2nd TD holder wanting to own property

12 Replies

I bought the 2nd from the original lender. The house has sufficient equity to cover the 1st and the 2nd.

I own the 2nd and we want to take ownership subject to the 1st. and then cure the 1st refinance it. If I hold a trustee sale, then anyone can bid on the property, and we can potentially loose it to a higher bidder or have to "over pay" for it, if the bid is run up.

Is there a way to foreclose on a property w/o holding a trustee sale? I was thinking of a deed in lieu as an option, but that take the borrower cooperation.


@Chet Mazur you can do a deed in lieu but that wouldn't wipe out any liens with lower priority than yours.  Not sure if that is an issue.  The Borrower would have to co-operate or be incentivized. 
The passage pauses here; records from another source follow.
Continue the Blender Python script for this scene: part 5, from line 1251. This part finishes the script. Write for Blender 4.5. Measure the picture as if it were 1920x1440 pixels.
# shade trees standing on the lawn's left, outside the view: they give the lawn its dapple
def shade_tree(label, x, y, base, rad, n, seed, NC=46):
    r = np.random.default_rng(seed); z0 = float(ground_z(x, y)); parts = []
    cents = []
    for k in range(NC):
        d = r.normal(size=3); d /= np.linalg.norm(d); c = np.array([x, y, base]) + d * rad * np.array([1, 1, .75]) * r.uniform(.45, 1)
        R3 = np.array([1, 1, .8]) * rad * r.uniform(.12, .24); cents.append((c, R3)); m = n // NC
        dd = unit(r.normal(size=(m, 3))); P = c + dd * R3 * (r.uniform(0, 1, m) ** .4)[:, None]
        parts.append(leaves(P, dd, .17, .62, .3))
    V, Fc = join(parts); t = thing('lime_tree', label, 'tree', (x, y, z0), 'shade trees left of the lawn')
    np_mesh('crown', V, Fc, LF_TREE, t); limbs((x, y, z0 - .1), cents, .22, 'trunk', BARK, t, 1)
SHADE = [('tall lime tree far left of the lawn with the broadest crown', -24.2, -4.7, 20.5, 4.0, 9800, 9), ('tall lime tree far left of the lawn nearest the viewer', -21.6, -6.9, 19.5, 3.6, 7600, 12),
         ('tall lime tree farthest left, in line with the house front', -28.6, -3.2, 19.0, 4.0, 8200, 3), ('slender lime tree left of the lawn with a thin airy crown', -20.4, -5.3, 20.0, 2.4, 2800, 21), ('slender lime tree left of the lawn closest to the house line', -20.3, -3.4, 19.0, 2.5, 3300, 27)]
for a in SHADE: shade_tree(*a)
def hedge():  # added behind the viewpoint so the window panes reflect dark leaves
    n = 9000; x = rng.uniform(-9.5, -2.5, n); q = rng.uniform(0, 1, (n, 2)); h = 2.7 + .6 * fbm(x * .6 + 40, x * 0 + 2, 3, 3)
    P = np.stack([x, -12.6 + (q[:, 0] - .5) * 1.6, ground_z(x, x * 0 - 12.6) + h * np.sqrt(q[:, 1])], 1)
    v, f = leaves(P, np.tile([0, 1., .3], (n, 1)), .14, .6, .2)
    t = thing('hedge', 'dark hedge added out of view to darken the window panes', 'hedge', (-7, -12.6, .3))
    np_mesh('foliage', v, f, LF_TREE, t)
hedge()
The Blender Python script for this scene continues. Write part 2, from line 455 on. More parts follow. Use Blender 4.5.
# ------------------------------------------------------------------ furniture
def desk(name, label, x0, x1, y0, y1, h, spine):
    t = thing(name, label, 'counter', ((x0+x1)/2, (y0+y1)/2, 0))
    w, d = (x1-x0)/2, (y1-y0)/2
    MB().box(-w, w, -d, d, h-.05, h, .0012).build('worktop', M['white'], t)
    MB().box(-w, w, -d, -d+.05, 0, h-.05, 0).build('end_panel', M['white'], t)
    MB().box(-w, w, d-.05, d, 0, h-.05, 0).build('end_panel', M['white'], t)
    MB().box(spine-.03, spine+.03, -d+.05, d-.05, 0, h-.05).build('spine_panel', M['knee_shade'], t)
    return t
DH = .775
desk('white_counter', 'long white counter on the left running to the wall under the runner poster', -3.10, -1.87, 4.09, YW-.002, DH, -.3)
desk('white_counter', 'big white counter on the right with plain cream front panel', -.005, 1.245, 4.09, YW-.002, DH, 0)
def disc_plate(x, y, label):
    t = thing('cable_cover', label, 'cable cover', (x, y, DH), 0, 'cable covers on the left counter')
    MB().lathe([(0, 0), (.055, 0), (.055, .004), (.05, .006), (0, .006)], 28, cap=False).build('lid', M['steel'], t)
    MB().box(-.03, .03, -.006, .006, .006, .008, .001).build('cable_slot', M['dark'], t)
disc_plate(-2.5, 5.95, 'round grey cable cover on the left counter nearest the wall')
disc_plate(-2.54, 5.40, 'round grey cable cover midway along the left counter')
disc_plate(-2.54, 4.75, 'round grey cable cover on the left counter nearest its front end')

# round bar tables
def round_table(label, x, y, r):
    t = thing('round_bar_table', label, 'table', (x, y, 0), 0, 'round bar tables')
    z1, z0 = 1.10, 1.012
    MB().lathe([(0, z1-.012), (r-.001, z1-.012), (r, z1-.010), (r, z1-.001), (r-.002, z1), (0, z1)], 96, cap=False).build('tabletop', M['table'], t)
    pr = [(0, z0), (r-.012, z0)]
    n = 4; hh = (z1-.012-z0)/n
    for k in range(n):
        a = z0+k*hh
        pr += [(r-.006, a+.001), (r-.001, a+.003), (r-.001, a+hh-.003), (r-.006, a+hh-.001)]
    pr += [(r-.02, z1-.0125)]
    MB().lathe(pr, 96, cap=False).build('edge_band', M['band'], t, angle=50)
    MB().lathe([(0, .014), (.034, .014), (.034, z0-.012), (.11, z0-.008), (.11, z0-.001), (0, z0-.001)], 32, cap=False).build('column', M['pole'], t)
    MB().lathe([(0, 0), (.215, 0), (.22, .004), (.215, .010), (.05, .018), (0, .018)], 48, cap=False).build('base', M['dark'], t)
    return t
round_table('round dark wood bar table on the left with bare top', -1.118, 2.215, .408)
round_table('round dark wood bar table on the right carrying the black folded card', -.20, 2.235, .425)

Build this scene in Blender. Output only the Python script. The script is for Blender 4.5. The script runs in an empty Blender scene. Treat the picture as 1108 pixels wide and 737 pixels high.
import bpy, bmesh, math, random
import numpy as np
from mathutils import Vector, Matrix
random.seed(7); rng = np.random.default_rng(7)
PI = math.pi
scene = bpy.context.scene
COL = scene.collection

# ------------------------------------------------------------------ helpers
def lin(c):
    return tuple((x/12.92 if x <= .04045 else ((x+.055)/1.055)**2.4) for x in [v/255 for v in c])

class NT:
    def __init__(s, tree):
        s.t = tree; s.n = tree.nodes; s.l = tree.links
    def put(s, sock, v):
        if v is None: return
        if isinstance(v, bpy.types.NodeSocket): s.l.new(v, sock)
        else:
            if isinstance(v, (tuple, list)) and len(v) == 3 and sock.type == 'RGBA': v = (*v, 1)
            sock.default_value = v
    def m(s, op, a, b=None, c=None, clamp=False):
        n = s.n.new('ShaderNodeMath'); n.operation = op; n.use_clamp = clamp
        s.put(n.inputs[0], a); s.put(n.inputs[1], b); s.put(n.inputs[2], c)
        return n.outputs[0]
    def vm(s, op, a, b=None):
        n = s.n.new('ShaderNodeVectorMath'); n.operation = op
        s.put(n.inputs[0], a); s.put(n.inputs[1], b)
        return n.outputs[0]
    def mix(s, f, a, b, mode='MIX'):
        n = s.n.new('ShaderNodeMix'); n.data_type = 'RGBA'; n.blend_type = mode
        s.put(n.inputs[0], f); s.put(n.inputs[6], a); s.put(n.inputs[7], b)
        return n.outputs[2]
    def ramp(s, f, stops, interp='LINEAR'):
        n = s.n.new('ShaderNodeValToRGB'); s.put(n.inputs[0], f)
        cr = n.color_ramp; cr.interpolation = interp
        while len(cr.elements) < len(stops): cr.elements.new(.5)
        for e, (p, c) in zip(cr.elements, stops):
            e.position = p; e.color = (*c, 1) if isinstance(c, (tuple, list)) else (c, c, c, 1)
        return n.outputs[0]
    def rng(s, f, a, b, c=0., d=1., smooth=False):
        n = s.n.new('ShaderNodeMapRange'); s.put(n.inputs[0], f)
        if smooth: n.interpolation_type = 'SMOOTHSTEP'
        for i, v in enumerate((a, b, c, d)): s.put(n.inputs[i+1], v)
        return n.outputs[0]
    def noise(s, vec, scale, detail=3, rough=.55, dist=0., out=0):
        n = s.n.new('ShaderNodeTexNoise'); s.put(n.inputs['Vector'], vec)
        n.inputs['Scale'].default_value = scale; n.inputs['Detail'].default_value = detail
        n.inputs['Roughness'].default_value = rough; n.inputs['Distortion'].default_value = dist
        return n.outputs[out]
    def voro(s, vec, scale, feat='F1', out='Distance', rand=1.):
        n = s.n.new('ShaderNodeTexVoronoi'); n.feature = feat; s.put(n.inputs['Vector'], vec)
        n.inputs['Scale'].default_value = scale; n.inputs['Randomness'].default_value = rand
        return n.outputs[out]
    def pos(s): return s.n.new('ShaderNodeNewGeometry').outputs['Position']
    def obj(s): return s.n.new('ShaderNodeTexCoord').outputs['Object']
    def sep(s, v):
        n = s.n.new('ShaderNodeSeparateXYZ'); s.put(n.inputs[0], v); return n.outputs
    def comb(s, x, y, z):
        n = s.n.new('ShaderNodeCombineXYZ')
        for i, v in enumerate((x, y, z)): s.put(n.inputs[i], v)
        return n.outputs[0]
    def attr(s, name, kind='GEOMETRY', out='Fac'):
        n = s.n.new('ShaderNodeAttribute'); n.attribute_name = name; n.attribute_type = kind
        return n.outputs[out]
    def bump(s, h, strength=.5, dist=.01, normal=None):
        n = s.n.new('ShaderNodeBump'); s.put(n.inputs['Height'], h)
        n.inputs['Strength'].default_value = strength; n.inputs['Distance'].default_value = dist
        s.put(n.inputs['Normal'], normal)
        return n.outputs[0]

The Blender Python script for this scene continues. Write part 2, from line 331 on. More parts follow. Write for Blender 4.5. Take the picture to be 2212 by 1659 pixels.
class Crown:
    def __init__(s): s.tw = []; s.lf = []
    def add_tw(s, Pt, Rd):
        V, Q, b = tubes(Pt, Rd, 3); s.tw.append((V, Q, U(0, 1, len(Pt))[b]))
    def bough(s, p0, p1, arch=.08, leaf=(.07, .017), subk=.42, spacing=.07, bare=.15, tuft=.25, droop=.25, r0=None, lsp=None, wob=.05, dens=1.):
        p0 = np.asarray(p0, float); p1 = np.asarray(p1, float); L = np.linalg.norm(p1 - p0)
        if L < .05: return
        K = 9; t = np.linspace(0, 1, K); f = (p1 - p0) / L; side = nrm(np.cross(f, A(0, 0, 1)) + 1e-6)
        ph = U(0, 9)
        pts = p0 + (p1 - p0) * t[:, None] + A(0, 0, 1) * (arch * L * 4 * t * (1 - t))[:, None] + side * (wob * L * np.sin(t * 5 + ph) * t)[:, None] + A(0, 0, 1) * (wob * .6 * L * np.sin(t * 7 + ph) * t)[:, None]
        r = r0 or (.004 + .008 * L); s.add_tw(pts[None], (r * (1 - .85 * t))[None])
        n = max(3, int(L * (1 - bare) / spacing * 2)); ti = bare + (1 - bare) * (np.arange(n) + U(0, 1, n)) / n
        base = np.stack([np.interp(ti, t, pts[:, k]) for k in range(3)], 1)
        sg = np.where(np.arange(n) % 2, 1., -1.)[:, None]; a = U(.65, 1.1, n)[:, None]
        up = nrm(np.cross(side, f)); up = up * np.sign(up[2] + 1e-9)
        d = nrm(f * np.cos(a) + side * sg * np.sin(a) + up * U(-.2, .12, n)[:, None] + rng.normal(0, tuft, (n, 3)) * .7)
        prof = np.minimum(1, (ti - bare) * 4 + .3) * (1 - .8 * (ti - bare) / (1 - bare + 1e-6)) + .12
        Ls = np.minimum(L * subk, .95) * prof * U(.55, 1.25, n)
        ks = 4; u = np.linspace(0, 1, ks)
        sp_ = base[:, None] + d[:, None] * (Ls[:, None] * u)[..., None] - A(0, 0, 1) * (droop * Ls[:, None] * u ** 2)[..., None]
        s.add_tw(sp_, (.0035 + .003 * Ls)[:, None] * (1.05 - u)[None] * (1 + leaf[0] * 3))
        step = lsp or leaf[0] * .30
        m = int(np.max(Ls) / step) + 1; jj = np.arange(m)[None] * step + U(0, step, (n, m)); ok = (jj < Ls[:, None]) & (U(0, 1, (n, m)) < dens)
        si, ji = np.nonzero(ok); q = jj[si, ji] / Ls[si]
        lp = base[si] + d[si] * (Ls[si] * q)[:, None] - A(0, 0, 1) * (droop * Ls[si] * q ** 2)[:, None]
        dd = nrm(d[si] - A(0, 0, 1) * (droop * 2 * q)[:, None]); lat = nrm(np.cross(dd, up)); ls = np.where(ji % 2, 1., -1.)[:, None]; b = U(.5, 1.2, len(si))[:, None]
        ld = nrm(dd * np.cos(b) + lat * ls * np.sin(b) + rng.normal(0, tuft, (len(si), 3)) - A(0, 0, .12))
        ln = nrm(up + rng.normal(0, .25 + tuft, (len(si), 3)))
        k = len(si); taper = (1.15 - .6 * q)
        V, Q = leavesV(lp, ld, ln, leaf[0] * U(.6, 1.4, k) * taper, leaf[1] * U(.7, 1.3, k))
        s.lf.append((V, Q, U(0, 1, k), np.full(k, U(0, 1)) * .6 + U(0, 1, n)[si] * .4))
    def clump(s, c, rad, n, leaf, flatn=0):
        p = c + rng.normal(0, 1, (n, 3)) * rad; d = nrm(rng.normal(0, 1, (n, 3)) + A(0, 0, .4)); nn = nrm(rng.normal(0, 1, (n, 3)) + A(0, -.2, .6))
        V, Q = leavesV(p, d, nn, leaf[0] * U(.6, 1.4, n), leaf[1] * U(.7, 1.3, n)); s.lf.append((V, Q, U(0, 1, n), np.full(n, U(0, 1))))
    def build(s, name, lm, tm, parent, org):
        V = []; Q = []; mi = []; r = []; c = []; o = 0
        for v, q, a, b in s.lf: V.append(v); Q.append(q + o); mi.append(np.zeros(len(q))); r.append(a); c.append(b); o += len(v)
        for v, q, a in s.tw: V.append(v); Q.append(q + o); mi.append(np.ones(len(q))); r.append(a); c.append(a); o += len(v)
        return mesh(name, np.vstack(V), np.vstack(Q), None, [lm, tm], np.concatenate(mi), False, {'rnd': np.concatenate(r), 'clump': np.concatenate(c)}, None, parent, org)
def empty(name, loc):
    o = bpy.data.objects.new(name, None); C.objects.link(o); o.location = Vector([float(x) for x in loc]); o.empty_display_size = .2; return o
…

Does your note have a default rate in it?  Your usually best to take it to sale.  Hopefully, you bought it cheap enough where getting a full payout at sale is a pretty good plan b if someone comes to bid.  

This is a private money balloon I wanted to own and control this position. f I let it go to auction, there will go my profit potential as there is significant equity in the property.

1.5M 1st
250K 2nd

Property is work 3.5M+. So if  goes to auction, people would likely bid-up the second.

Further comm appreciated.

I'm guessing the owner feels it's worth at least that much too, so he likely wouldn't be dumb enough to do a DIL. No other way you could take ownership.  If you didn't buy the 2nd at a discount, you'll just make your interest, plus costs.

There are no Jr liens.

> 2td foreclosing? you need a reason other than just "I want".

The value of the property. There is ~1.75 in debt and the property is worth 3.5M. It is a very desirable location.

>If you didn't buy the 2nd at a discount, you'll just make your interest, plus costs

and have the right to cure, carry, payoff the 1st

Thanks all.

You only get title if you are the high bidder at your foreclosure auction(assuming you foreclose before the first does) or if the owner will do a DIL. 

Originally posted by @Jay Hinrichs :

second has a balloon correct. That is your default ?

Maybe I am misunderstanding your question?

The note is mature. The final payment was due in July-15
They breached a forbearance agreement
They still are not making payments on the note, nor have then been in contact with the lender
The note doesn't provide for a specific performing rate of X%, and a default rate of X%+penalty. 

It's a Straight note at 10.75%, which is less than my proposed costs of funds.

News to day: The property is for sale, so now there is a race between the NTS date and purchase of the property.

@Chet Mazur  Chet I grew up in Cupertino  just FYI  Hwy 280 was not built yet and Stevens creek and Hwy 9 ( now De Anza BLVD) were still gravel  :)

It sounds like with the equity in this deal and the fact Trustor ( assuming CA instrument) is not responsive that a sale may very well happen and you will get paid off .

Hopefully you bought the note for less than face value and you will make a tidy profit.

Good luck with it.

you can hit me off line if you want as well if there is any other things relating to this

A bit of a monkey wrench has been thrown in my deal. The property awoke from her Rip Van Winkle snooze, and has listed the property.

I'm debating what to do. I'm not in much of a different position, except I'll only make a margin on the 2nd and not the 1st as well.